Let's rewind. September 16th, 2010, my second day of work. It was the first night shift I had ever worked. My first day was an 8 am to 2 pm shift, but my second day would have me working as late as 9:30. There were many more people around my age working that shift, so I felt a little more at home. One of these coworkers was Ashlee. At the time, she wasn't my arch nemesis. Actually it was quite opposite, I actually thought she was kinda cute.

     That was extremely hard to admit, but it was true. I don't think I had ever met someone who was so opposite of me in appearance, but so similar in character. I stand at 6 feet fully erect, however, standing on her tippy toes, Ashlee is only about 5 feet. I weigh just over 200 lbs, Ashlee hasn't broken the 100 lb mark in her entire 20 years of existence. Personality wise, we are almost the same person. We are snarky, sarcastic, and overall jerk to everyone we know (and to each other.) A few people actually took to calling her Nashlee behind her back. Or maybe they were calling me that. Who knows.

     I really don't know what started our rivalry. We got along really well at first, but after a while we started a rivalry that lasted almost 4 years. Our abrasive personalities probably played a large role given that we took to mocking each other. Some examples are as follows:
One of my favorite things to mock her about was her size. Most notably her shortness, but occasionally I would mock her thinness, too. I heard her talking to Emma about how she gained 3 lbs over Thanksgiving and how she felt fat. I said, "How much can you possibly weigh?"
"I weigh 97 pounds." She said angrily.
"Wait, so you weighed 94 pounds before the Holidays?"
"Nice math skills," she said sarcastically, "maybe you should be a. . . um. . . one of those guys who do taxes."
 "An accountant? Nice language skills. Anyway that is an unhealthy weight. You are 17 years-old, have you ever even broken 100 pounds?"
"No," she said, "and that isn't an unhealthy weight."
"Are you kidding? You look like a two-by-four sawed off at the 3 foot mark."
"Are you trying to say I'm flat chested?"
"Well, I was just saying that you are really thin and short, but if I'm being honest, I can't help but notice that I'm a guy and I still have better boobs than you."
"You have better boobs than everyone."
"Thank you."
"That wasn't a compliment."
"I choose to accept it as one."
Later I took to comparing her to the devil:
One day, after parking next to her (because that bugs her), I noticed she had a Jesus fish on her bumper. I walked up to her and said, "Did you guy your car used?"
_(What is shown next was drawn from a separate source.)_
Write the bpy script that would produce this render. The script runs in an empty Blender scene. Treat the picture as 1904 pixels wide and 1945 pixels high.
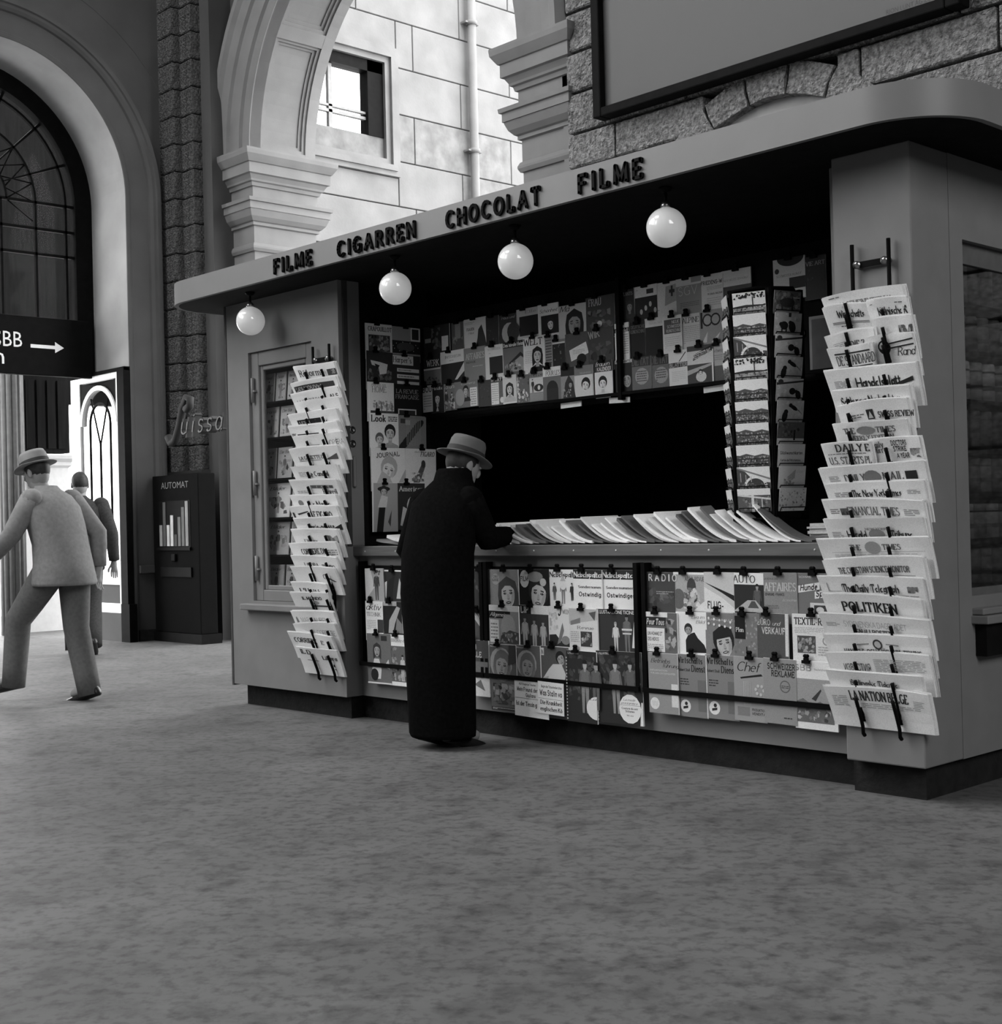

"Yeah," she said, "How'd you know?"
"I saw that your car had a Jesus fish on the bumper and that had me confused because I didn't think you could go within 15 feet of a church without catching on fire."
"Very funny."
Even though we were always at each other's throats, it always seemed more like we were having fun with it rather than actually being hostile, so I don't know why I started hating her. And I also wonder if I ever did.